§ GOAL OF THE EXERCISE
Print verbatim the opening line of the material and every subsequent line through the one containing "row', 'pale pink tulip beds', shift=False)".
[Begin]
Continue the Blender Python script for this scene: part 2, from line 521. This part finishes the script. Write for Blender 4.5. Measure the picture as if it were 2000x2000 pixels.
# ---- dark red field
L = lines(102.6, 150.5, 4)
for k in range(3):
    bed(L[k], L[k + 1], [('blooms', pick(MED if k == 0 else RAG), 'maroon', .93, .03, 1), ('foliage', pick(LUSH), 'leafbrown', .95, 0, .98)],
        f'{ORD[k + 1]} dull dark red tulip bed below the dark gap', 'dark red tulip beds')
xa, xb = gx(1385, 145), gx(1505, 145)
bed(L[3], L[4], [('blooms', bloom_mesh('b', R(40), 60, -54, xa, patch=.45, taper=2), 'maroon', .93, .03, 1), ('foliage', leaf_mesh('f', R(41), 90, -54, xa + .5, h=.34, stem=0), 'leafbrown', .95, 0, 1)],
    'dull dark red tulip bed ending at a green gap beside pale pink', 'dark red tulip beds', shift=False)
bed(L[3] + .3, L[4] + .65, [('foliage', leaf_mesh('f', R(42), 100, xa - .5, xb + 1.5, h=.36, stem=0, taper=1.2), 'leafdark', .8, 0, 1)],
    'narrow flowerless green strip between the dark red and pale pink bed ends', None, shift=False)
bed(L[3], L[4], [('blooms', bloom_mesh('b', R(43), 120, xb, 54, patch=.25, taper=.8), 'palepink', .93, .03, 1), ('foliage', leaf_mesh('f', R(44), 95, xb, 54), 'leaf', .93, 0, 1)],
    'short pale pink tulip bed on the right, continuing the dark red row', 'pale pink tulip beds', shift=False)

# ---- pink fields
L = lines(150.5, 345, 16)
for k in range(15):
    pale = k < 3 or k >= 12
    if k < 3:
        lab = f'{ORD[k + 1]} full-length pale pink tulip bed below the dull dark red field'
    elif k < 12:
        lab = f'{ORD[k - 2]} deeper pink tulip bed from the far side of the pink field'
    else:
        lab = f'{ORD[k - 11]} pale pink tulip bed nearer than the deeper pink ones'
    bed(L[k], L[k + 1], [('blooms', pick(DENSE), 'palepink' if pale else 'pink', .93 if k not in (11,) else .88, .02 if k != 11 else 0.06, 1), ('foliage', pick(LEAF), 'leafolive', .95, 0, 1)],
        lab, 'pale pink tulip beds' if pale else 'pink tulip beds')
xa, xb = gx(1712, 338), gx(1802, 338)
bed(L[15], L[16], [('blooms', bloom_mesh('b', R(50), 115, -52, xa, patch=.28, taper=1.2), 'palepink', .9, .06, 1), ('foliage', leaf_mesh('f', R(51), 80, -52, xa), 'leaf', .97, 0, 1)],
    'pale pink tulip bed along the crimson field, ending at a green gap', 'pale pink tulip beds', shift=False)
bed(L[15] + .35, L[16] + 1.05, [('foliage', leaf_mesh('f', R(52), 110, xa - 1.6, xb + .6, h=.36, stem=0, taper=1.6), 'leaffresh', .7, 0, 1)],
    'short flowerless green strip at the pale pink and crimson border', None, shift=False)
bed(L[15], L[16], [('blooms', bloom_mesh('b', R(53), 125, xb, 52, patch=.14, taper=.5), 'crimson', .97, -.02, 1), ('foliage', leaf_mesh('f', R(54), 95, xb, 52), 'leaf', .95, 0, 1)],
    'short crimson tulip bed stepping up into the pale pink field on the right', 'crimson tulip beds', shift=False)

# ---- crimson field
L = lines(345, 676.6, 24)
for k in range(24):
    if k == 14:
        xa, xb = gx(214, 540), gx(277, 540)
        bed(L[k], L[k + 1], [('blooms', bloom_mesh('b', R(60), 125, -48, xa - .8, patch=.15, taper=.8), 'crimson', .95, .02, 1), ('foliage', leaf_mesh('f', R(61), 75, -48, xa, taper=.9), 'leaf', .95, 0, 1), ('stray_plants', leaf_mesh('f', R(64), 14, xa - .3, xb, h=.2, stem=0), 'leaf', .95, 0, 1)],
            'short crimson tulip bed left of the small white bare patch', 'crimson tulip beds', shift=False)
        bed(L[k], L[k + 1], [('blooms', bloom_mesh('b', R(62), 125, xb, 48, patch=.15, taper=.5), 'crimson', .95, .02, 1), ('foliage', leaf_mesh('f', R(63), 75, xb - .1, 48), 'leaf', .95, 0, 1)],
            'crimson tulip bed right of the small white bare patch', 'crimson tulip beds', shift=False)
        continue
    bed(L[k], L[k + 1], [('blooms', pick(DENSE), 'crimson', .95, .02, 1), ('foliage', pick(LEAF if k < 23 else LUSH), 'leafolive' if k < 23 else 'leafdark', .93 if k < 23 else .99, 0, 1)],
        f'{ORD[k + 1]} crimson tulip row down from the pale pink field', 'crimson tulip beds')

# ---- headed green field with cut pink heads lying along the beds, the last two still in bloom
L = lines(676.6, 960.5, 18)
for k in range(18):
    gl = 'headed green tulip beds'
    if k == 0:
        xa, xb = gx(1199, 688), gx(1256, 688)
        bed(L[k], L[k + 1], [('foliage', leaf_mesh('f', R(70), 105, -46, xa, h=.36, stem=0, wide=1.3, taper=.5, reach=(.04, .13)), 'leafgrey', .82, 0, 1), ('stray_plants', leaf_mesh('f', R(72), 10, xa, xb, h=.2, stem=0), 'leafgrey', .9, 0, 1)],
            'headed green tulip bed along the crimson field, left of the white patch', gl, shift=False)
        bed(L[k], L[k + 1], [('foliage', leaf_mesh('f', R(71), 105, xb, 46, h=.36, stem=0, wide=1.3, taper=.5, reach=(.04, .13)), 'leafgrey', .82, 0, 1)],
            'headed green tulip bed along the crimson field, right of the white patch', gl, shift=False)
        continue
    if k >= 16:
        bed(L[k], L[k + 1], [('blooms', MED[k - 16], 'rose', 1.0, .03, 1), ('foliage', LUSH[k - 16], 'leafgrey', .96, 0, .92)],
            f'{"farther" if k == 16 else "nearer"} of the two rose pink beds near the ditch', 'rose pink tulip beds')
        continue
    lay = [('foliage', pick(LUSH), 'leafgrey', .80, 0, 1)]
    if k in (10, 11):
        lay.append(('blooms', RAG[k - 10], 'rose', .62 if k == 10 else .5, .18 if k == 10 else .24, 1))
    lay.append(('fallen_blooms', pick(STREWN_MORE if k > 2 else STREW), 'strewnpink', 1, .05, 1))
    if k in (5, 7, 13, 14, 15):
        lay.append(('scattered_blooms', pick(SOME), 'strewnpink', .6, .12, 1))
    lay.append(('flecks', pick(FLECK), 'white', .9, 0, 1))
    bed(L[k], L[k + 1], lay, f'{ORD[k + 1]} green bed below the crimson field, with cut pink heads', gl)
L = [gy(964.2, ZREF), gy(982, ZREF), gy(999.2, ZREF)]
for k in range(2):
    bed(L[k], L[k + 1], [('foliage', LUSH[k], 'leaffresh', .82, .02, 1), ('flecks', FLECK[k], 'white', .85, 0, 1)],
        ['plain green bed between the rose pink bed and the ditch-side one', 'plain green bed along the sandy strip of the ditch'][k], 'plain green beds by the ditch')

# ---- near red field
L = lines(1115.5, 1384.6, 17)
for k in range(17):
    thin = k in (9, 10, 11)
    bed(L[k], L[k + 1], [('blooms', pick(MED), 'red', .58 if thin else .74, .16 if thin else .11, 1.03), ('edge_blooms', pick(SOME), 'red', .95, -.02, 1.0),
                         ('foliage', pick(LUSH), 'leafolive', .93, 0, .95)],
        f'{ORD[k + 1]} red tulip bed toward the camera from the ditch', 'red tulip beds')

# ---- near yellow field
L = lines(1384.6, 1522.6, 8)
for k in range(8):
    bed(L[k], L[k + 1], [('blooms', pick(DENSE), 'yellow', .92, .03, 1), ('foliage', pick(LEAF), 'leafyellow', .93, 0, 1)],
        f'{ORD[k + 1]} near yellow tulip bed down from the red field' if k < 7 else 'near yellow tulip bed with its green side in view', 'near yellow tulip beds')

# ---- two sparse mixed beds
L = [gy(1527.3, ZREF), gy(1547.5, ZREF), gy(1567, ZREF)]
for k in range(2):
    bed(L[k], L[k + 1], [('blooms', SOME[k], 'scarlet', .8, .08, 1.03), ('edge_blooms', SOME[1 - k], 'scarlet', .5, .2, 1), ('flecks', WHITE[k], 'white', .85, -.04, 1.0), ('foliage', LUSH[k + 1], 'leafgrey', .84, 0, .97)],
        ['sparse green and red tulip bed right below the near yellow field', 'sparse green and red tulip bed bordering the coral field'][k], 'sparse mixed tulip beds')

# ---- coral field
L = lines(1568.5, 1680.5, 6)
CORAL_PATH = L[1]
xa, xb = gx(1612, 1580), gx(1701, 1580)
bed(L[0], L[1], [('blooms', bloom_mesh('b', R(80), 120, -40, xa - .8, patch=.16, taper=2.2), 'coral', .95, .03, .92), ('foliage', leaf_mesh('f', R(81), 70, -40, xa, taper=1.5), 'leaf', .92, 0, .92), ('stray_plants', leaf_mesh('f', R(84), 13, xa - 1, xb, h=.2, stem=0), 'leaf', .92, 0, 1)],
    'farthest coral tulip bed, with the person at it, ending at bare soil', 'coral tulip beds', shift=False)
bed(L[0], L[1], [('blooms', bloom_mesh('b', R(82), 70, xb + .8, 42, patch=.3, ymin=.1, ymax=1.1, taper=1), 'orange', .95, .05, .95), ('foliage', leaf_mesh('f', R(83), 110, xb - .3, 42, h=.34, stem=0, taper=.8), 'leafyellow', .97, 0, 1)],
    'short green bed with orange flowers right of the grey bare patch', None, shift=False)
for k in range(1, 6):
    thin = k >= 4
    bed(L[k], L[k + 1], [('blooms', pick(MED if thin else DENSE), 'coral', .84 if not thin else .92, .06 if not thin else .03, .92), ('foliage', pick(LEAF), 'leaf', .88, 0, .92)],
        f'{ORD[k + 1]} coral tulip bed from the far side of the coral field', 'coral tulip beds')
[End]
§ WRITTEN RESPONSE
Continue the Blender Python script for this scene: part 2, from line 521. This part finishes the script. Write for Blender 4.5. Measure the picture as if it were 2000x2000 pixels.
# ---- dark red field
L = lines(102.6, 150.5, 4)
for k in range(3):
    bed(L[k], L[k + 1], [('blooms', pick(MED if k == 0 else RAG), 'maroon', .93, .03, 1), ('foliage', pick(LUSH), 'leafbrown', .95, 0, .98)],
        f'{ORD[k + 1]} dull dark red tulip bed below the dark gap', 'dark red tulip beds')
xa, xb = gx(1385, 145), gx(1505, 145)
bed(L[3], L[4], [('blooms', bloom_mesh('b', R(40), 60, -54, xa, patch=.45, taper=2), 'maroon', .93, .03, 1), ('foliage', leaf_mesh('f', R(41), 90, -54, xa + .5, h=.34, stem=0), 'leafbrown', .95, 0, 1)],
    'dull dark red tulip bed ending at a green gap beside pale pink', 'dark red tulip beds', shift=False)
bed(L[3] + .3, L[4] + .65, [('foliage', leaf_mesh('f', R(42), 100, xa - .5, xb + 1.5, h=.36, stem=0, taper=1.2), 'leafdark', .8, 0, 1)],
    'narrow flowerless green strip between the dark red and pale pink bed ends', None, shift=False)
bed(L[3], L[4], [('blooms', bloom_mesh('b', R(43), 120, xb, 54, patch=.25, taper=.8), 'palepink', .93, .03, 1), ('foliage', leaf_mesh('f', R(44), 95, xb, 54), 'leaf', .93, 0, 1)],
    'short pale pink tulip bed on the right, continuing the dark red row', 'pale pink tulip beds', shift=False)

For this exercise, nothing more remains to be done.